Rows from a 3D scene dataset
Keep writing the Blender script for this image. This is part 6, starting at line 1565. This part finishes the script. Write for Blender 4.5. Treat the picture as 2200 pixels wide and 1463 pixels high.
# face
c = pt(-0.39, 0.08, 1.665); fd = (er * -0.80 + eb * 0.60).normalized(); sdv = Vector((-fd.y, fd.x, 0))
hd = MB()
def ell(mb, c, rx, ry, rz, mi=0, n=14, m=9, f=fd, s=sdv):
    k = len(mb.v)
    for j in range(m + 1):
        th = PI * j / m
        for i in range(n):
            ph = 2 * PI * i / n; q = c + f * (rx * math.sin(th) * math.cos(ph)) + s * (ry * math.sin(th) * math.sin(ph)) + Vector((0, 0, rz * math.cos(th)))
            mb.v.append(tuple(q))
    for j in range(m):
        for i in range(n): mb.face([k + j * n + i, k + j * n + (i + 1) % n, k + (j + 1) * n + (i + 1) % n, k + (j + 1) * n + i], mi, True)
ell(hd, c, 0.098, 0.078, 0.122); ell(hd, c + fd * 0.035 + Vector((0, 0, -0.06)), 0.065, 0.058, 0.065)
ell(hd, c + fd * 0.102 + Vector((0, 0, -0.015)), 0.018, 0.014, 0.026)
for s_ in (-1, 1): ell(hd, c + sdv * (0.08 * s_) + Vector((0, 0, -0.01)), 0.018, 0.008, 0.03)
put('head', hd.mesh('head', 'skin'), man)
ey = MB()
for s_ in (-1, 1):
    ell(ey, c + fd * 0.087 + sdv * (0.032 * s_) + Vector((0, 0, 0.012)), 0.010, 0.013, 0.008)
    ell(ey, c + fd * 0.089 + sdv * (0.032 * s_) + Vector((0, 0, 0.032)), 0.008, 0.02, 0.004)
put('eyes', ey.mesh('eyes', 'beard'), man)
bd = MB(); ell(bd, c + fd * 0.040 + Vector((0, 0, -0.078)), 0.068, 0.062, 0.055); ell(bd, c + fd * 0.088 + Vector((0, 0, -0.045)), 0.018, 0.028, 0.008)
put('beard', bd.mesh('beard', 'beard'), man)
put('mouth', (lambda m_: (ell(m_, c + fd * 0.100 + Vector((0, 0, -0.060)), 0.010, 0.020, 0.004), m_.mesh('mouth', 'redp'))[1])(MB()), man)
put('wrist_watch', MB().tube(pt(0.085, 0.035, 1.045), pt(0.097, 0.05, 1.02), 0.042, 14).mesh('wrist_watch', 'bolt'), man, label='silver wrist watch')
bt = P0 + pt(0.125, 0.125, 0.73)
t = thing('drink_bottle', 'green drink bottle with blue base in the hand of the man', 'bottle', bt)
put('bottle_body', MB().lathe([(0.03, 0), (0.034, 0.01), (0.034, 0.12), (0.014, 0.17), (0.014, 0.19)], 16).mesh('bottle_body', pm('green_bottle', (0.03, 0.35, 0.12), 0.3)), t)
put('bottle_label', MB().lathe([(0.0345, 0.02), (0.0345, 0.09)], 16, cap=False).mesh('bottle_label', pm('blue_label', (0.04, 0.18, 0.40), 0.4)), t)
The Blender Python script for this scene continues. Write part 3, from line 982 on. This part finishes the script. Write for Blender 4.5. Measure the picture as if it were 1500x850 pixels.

__What needs to be done__: Exactly reproduce all of the entries.

__Task output__:
Keep writing the Blender script for this image. This is part 6, starting at line 1565. This part finishes the script. Write for Blender 4.5. Treat the picture as 2200 pixels wide and 1463 pixels high.
# face
c = pt(-0.39, 0.08, 1.665); fd = (er * -0.80 + eb * 0.60).normalized(); sdv = Vector((-fd.y, fd.x, 0))
hd = MB()
def ell(mb, c, rx, ry, rz, mi=0, n=14, m=9, f=fd, s=sdv):
    k = len(mb.v)
    for j in range(m + 1):
        th = PI * j / m
        for i in range(n):
            ph = 2 * PI * i / n; q = c + f * (rx * math.sin(th) * math.cos(ph)) + s * (ry * math.sin(th) * math.sin(ph)) + Vector((0, 0, rz * math.cos(th)))
            mb.v.append(tuple(q))
    for j in range(m):
        for i in range(n): mb.face([k + j * n + i, k + j * n + (i + 1) % n, k + (j + 1) * n + (i + 1) % n, k + (j + 1) * n + i], mi, True)
ell(hd, c, 0.098, 0.078, 0.122); ell(hd, c + fd * 0.035 + Vector((0, 0, -0.06)), 0.065, 0.058, 0.065)
ell(hd, c + fd * 0.102 + Vector((0, 0, -0.015)), 0.018, 0.014, 0.026)
for s_ in (-1, 1): ell(hd, c + sdv * (0.08 * s_) + Vector((0, 0, -0.01)), 0.018, 0.008, 0.03)
put('head', hd.mesh('head', 'skin'), man)
ey = MB()
for s_ in (-1, 1):
    ell(ey, c + fd * 0.087 + sdv * (0.032 * s_) + Vector((0, 0, 0.012)), 0.010, 0.013, 0.008)
    ell(ey, c + fd * 0.089 + sdv * (0.032 * s_) + Vector((0, 0, 0.032)), 0.008, 0.02, 0.004)
put('eyes', ey.mesh('eyes', 'beard'), man)
bd = MB(); ell(bd, c + fd * 0.040 + Vector((0, 0, -0.078)), 0.068, 0.062, 0.055); ell(bd, c + fd * 0.088 + Vector((0, 0, -0.045)), 0.018, 0.028, 0.008)
put('beard', bd.mesh('beard', 'beard'), man)
put('mouth', (lambda m_: (ell(m_, c + fd * 0.100 + Vector((0, 0, -0.060)), 0.010, 0.020, 0.004), m_.mesh('mouth', 'redp'))[1])(MB()), man)
put('wrist_watch', MB().tube(pt(0.085, 0.035, 1.045), pt(0.097, 0.05, 1.02), 0.042, 14).mesh('wrist_watch', 'bolt'), man, label='silver wrist watch')
bt = P0 + pt(0.125, 0.125, 0.73)
t = thing('drink_bottle', 'green drink bottle with blue base in the hand of the man', 'bottle', bt)
put('bottle_body', MB().lathe([(0.03, 0), (0.034, 0.01), (0.034, 0.12), (0.014, 0.17), (0.014, 0.19)], 16).mesh('bottle_body', pm('green_bottle', (0.03, 0.35, 0.12), 0.3)), t)
put('bottle_label', MB().lathe([(0.0345, 0.02), (0.0345, 0.09)], 16, cap=False).mesh('bottle_label', pm('blue_label', (0.04, 0.18, 0.40), 0.4)), t)
The Blender Python script for this scene continues. Write part 3, from line 982 on. This part finishes the script. Write for Blender 4.5. Measure the picture as if it were 1500x850 pixels.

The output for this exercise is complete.